* _What you are asked to do_:
Which lines come from the start of the records through the line that holds "from pxr import"? Write them out word for word.

Scene modeling code data
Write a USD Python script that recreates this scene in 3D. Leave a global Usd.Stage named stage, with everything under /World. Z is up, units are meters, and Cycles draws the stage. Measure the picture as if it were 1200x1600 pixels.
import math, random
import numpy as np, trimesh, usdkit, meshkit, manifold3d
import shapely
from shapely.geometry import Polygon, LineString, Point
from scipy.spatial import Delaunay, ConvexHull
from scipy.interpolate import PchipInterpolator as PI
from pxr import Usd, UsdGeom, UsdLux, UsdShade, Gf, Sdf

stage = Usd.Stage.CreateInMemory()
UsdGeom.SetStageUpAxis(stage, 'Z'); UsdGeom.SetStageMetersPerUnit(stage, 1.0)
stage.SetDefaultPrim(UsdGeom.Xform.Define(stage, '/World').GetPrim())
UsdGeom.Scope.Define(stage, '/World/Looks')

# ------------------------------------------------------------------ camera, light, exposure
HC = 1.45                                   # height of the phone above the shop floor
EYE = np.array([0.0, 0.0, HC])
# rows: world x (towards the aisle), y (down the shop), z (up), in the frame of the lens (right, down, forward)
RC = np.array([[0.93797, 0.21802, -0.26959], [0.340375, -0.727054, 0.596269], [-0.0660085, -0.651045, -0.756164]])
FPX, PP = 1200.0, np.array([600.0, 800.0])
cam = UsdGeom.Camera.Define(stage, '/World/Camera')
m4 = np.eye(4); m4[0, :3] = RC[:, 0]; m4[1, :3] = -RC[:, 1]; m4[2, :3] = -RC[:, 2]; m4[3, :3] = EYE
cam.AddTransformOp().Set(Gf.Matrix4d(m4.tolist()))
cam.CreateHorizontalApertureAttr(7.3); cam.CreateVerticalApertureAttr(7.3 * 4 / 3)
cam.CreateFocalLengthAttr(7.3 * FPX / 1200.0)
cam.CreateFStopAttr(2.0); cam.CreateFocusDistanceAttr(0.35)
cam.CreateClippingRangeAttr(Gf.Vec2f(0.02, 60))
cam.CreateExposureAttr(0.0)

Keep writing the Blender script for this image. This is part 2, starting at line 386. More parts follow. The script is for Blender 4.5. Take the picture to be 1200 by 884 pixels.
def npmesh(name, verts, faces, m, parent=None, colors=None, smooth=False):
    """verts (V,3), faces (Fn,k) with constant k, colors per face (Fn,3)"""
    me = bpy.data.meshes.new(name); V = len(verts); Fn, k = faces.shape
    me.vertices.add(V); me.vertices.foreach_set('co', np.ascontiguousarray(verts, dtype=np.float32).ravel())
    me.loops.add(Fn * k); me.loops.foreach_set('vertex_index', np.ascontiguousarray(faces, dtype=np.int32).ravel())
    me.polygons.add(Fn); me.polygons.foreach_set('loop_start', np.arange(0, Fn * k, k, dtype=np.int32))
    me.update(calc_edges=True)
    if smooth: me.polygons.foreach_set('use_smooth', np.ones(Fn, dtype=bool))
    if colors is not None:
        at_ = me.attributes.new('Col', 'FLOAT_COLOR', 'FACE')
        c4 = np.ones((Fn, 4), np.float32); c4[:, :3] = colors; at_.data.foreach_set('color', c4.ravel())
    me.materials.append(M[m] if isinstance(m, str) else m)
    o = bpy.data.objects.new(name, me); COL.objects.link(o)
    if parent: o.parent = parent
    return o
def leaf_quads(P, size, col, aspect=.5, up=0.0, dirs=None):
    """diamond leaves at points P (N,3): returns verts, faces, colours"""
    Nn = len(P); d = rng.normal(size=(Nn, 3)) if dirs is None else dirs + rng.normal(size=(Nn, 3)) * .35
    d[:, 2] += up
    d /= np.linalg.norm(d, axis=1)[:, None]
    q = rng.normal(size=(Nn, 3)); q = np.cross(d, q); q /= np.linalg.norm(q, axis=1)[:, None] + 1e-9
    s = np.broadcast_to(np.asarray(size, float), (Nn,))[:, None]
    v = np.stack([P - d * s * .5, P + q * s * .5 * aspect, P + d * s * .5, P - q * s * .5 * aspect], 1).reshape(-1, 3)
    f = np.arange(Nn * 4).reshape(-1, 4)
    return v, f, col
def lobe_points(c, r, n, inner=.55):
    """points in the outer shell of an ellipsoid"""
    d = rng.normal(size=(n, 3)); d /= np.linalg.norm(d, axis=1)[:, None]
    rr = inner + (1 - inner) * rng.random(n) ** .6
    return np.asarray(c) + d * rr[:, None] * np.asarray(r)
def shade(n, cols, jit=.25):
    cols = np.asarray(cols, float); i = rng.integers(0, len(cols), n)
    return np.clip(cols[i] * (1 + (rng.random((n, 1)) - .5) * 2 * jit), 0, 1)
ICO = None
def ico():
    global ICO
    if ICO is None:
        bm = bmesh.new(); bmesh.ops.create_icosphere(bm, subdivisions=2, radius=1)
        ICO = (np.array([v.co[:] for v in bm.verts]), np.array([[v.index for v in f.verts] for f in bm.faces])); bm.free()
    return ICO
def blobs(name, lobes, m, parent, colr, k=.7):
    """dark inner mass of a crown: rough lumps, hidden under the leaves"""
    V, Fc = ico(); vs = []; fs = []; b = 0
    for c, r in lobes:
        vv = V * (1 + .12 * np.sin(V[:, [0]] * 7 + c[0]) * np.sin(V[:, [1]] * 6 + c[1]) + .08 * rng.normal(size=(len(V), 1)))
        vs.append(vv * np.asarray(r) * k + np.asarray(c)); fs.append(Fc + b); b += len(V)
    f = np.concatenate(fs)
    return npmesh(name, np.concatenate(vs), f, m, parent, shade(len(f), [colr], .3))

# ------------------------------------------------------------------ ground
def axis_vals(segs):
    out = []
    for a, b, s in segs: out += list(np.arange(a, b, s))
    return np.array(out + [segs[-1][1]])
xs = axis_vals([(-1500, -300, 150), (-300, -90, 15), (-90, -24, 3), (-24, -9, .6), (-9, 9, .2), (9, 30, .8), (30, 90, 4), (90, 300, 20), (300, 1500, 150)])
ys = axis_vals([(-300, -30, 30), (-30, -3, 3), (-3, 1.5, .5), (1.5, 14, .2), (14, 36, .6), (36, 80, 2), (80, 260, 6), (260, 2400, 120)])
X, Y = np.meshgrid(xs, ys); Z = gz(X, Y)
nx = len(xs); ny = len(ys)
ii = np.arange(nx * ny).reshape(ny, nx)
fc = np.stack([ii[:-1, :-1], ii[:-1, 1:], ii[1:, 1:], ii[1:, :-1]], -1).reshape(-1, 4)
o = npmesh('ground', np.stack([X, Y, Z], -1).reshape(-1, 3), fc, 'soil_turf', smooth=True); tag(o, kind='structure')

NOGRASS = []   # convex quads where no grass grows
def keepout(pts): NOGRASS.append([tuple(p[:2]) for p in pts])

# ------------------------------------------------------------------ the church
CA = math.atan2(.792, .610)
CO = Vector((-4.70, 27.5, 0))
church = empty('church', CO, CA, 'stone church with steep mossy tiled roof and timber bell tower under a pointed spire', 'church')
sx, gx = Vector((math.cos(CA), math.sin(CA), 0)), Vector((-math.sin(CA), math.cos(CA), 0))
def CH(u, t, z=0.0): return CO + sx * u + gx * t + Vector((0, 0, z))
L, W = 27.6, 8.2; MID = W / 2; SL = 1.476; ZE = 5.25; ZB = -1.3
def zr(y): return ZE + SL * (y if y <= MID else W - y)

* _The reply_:
Write a USD Python script that recreates this scene in 3D. Leave a global Usd.Stage named stage, with everything under /World. Z is up, units are meters, and Cycles draws the stage. Measure the picture as if it were 1200x1600 pixels.
import math, random
import numpy as np, trimesh, usdkit, meshkit, manifold3d
import shapely
from shapely.geometry import Polygon, LineString, Point
from scipy.spatial import Delaunay, ConvexHull
from scipy.interpolate import PchipInterpolator as PI
from pxr import Usd, UsdGeom, UsdLux, UsdShade, Gf, Sdf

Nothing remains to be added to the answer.